--- TASK TO COMPLETE ---
Copy the lines below as they are; omit the images they contain.

--- DATA SEGMENT ---

####

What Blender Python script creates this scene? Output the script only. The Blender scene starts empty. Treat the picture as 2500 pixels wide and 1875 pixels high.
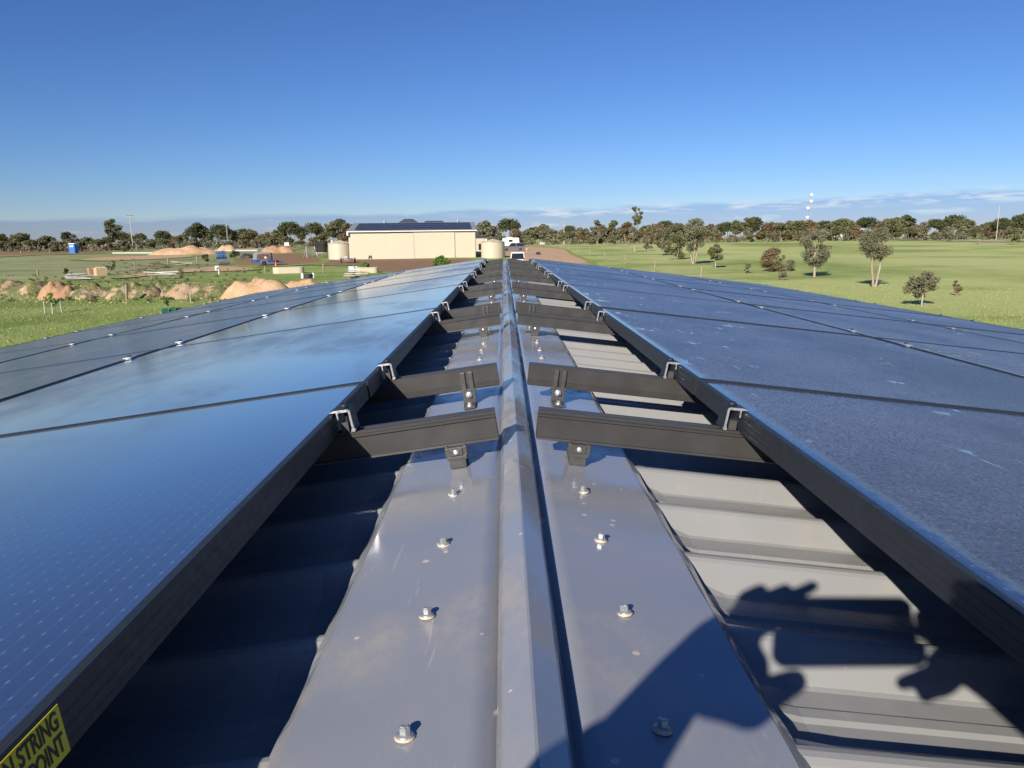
import bpy, bmesh, math, random
import numpy as np
from mathutils import Vector, Matrix, noise as mn

random.seed(7)
R = math.radians
scene = bpy.context.scene
COL = scene.collection

# ------------------------------------------------------------------ camera
CZ = 3.4                       # camera height above the yard
FPX = 1878.0                   # focal length in pixels of the 2500 px wide photograph
PITCH, YAW, ROLL = R(10.623), R(0.465), R(-0.7)
ex = Vector((math.cos(YAW), -math.sin(YAW), 0)); ey = Vector((math.sin(YAW), math.cos(YAW), 0)); ez = Vector((0, 0, 1))
fwd = ey * math.cos(PITCH) - ez * math.sin(PITCH)
up0 = ey * math.sin(PITCH) + ez * math.cos(PITCH)
c_, s_ = math.cos(ROLL), math.sin(ROLL)
RGT = ex * c_ + up0 * s_
UPV = up0 * c_ - ex * s_
cam = bpy.data.cameras.new('camera'); camo = bpy.data.objects.new('camera', cam); COL.objects.link(camo)
cam.sensor_width = 36; cam.lens = FPX / 2500 * 36; cam.clip_start = 0.01; cam.clip_end = 9000
m = Matrix((RGT, UPV, -fwd)).transposed().to_4x4(); m.translation = (0, 0, CZ)
camo.matrix_world = m
scene.camera = camo

# ------------------------------------------------------------------ sun and sky
SUN = Vector((-1.0, -2.15, 1.165)).normalized()        # towards the sun
elev = math.asin(SUN.z)
sl = bpy.data.lights.new('sun', 'SUN'); sl.energy = 5.0; sl.angle = R(0.53); sl.color = (1.0, 0.925, 0.82)
so = bpy.data.objects.new('sun', sl); COL.objects.link(so)
so.rotation_mode = 'QUATERNION'; so.rotation_quaternion = (-SUN).to_track_quat('-Z', 'Y'); so.location = (0, 0, 60)

world = bpy.data.worlds.new('World'); scene.world = world; world.use_nodes = True
wn, wl = world.node_tree.nodes, world.node_tree.links
wn.clear()
def WN(t, **k):
    n = wn.new(t)
    for a, b in k.items():
        setattr(n, a, b)
    return n
def wmath(op, a, b=None, c=None, clamp=False):
    n = WN('ShaderNodeMath', operation=op, use_clamp=clamp)
    for i, v in enumerate((a, b, c)):
        if v is None: continue
        if isinstance(v, (int, float)): n.inputs[i].default_value = v
        else: wl.new(v, n.inputs[i])
    return n.outputs[0]
sky = WN('ShaderNodeTexSky', sky_type='NISHITA', sun_disc=False, sun_elevation=elev,
         sun_rotation=math.atan2(SUN.x, SUN.y), altitude=0, air_density=1.0, dust_density=0.0, ozone_density=10.0)
tc = WN('ShaderNodeTexCoord'); sx = WN('ShaderNodeSeparateXYZ'); wl.new(tc.outputs['Generated'], sx.inputs[0])
X, Y, Z = sx.outputs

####

--- FULL OUTPUT ---
What Blender Python script creates this scene? Output the script only. The Blender scene starts empty. Treat the picture as 2500 pixels wide and 1875 pixels high.
import bpy, bmesh, math, random
import numpy as np
from mathutils import Vector, Matrix, noise as mn

random.seed(7)
R = math.radians
scene = bpy.context.scene
COL = scene.collection

# ------------------------------------------------------------------ camera
CZ = 3.4                       # camera height above the yard
FPX = 1878.0                   # focal length in pixels of the 2500 px wide photograph
PITCH, YAW, ROLL = R(10.623), R(0.465), R(-0.7)
ex = Vector((math.cos(YAW), -math.sin(YAW), 0)); ey = Vector((math.sin(YAW), math.cos(YAW), 0)); ez = Vector((0, 0, 1))
fwd = ey * math.cos(PITCH) - ez * math.sin(PITCH)
up0 = ey * math.sin(PITCH) + ez * math.cos(PITCH)
c_, s_ = math.cos(ROLL), math.sin(ROLL)
RGT = ex * c_ + up0 * s_
UPV = up0 * c_ - ex * s_
cam = bpy.data.cameras.new('camera'); camo = bpy.data.objects.new('camera', cam); COL.objects.link(camo)
cam.sensor_width = 36; cam.lens = FPX / 2500 * 36; cam.clip_start = 0.01; cam.clip_end = 9000
m = Matrix((RGT, UPV, -fwd)).transposed().to_4x4(); m.translation = (0, 0, CZ)
camo.matrix_world = m
scene.camera = camo

# ------------------------------------------------------------------ sun and sky
SUN = Vector((-1.0, -2.15, 1.165)).normalized()        # towards the sun
elev = math.asin(SUN.z)
sl = bpy.data.lights.new('sun', 'SUN'); sl.energy = 5.0; sl.angle = R(0.53); sl.color = (1.0, 0.925, 0.82)
so = bpy.data.objects.new('sun', sl); COL.objects.link(so)
so.rotation_mode = 'QUATERNION'; so.rotation_quaternion = (-SUN).to_track_quat('-Z', 'Y'); so.location = (0, 0, 60)

world = bpy.data.worlds.new('World'); scene.world = world; world.use_nodes = True
wn, wl = world.node_tree.nodes, world.node_tree.links
wn.clear()
def WN(t, **k):
    n = wn.new(t)
    for a, b in k.items():
        setattr(n, a, b)
    return n
def wmath(op, a, b=None, c=None, clamp=False):
    n = WN('ShaderNodeMath', operation=op, use_clamp=clamp)
    for i, v in enumerate((a, b, c)):
        if v is None: continue
        if isinstance(v, (int, float)): n.inputs[i].default_value = v
        else: wl.new(v, n.inputs[i])
    return n.outputs[0]
sky = WN('ShaderNodeTexSky', sky_type='NISHITA', sun_disc=False, sun_elevation=elev,
         sun_rotation=math.atan2(SUN.x, SUN.y), altitude=0, air_density=1.0, dust_density=0.0, ozone_density=10.0)
tc = WN('ShaderNodeTexCoord'); sx = WN('ShaderNodeSeparateXYZ'); wl.new(tc.outputs['Generated'], sx.inputs[0])
X, Y, Z = sx.outputs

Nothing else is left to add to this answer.